I browned the legs quickly in a hot pan with oil, took the legs out, and then added some vegetables, some brussel sprouts, carrots and potatoes, to give them a little browning. I put it all in a roasting pan, and threw in a halved apple for good measure. Little white wine (it was a bit too fruity, but it was what was open), a bit of turkey stock I had made with the carcass just after the Thanksgiving meal, and the drippings from the pan used for the browning. I set it in the oven for a slow roast, about 225, for a few hours. The liquid was about half way up the meat and was plenty to last the whole braising in an uncovered roasting pan.

After it looked right, I swear I’m not using a thermometer any more and just learning to do it by feel. I pulled it of the oven, pulled the legs out to rest on a board for a bit, put the vegetables on a platter and cooked down the pan sauce after skimming off some of the fat.

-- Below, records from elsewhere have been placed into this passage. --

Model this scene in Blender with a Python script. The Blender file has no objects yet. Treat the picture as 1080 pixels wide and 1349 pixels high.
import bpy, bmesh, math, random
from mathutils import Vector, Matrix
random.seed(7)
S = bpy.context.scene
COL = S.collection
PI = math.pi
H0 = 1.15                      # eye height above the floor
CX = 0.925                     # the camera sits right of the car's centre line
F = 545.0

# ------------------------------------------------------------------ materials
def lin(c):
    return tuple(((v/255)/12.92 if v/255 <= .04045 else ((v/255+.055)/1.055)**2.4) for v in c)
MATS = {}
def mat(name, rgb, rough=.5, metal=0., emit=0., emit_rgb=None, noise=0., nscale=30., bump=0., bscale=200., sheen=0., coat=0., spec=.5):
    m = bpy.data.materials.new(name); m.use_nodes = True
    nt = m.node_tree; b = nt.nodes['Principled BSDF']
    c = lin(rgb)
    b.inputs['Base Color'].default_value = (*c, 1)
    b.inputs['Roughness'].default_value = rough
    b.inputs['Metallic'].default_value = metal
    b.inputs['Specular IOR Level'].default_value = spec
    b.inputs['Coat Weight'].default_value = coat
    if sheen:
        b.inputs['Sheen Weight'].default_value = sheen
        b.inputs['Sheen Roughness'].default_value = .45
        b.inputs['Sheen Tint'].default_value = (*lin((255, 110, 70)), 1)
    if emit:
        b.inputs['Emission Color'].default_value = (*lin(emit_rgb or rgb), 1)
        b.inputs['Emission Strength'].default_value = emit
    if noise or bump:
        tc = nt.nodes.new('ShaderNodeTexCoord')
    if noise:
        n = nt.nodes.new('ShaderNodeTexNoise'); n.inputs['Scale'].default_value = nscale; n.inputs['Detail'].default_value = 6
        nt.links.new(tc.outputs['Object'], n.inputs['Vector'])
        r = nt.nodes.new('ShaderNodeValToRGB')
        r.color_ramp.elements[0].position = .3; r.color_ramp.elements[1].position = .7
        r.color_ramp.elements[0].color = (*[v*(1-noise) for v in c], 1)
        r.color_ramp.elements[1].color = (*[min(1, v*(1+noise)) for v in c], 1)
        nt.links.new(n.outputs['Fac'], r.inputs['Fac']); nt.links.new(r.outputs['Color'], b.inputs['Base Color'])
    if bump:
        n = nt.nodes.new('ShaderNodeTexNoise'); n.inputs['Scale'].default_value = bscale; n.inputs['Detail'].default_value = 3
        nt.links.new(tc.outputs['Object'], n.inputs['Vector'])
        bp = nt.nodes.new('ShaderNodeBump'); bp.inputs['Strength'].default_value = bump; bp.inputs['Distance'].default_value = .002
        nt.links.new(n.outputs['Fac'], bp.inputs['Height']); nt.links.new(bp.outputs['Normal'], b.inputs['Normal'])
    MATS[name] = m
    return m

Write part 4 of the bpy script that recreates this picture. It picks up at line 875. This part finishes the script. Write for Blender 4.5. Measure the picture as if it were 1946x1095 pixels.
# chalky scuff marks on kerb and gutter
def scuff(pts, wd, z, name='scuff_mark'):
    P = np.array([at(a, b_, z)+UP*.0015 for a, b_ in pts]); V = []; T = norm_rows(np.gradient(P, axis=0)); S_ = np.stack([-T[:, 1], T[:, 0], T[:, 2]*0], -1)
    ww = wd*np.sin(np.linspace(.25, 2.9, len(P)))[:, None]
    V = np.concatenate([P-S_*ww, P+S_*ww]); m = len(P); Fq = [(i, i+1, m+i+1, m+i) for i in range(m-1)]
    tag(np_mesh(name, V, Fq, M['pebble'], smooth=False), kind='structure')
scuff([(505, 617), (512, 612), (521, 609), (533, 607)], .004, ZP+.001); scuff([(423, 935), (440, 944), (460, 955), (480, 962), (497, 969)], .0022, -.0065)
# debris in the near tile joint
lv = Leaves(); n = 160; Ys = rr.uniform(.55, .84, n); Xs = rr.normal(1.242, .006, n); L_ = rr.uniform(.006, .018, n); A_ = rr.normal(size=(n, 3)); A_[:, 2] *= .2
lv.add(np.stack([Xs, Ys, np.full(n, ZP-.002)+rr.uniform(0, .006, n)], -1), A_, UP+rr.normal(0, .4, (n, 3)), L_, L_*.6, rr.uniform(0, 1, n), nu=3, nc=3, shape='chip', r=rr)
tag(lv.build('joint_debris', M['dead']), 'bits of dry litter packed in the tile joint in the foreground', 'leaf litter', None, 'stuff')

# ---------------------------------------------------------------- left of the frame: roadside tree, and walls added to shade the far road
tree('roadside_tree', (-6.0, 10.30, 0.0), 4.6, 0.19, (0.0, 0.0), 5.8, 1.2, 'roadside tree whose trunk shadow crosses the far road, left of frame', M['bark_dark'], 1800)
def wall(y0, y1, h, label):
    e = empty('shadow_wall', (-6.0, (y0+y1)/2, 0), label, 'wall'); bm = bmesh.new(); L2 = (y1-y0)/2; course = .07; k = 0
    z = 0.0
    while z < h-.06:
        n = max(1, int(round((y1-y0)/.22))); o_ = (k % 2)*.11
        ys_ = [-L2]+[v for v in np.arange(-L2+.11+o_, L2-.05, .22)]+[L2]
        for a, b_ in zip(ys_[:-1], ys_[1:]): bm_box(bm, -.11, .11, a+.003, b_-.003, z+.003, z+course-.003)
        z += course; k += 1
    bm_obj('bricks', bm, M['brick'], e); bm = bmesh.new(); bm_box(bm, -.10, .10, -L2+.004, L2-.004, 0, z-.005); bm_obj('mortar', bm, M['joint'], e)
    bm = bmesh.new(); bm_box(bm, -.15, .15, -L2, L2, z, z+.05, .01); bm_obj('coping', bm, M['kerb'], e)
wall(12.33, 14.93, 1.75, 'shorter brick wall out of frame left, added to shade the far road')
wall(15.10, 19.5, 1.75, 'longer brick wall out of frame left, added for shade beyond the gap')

Eh, sauce wasn’t so bad.,.would have been better with a drier white wine. Turkey was perfect though, moist, flavorful with a nice crisp skin on top. Vegetables had a real nice flavor after swimming in the braising liquid and roasting a bit. The apple was killer. ( I had one slice cut side down and one up to see the difference, keep it up, falls aprt too much if you don’t.) My roasting turkey days may be over. No more wrestling with a 20 pound bird at eight in the morning and worrying all day about it. Just braising my fowl to make it right.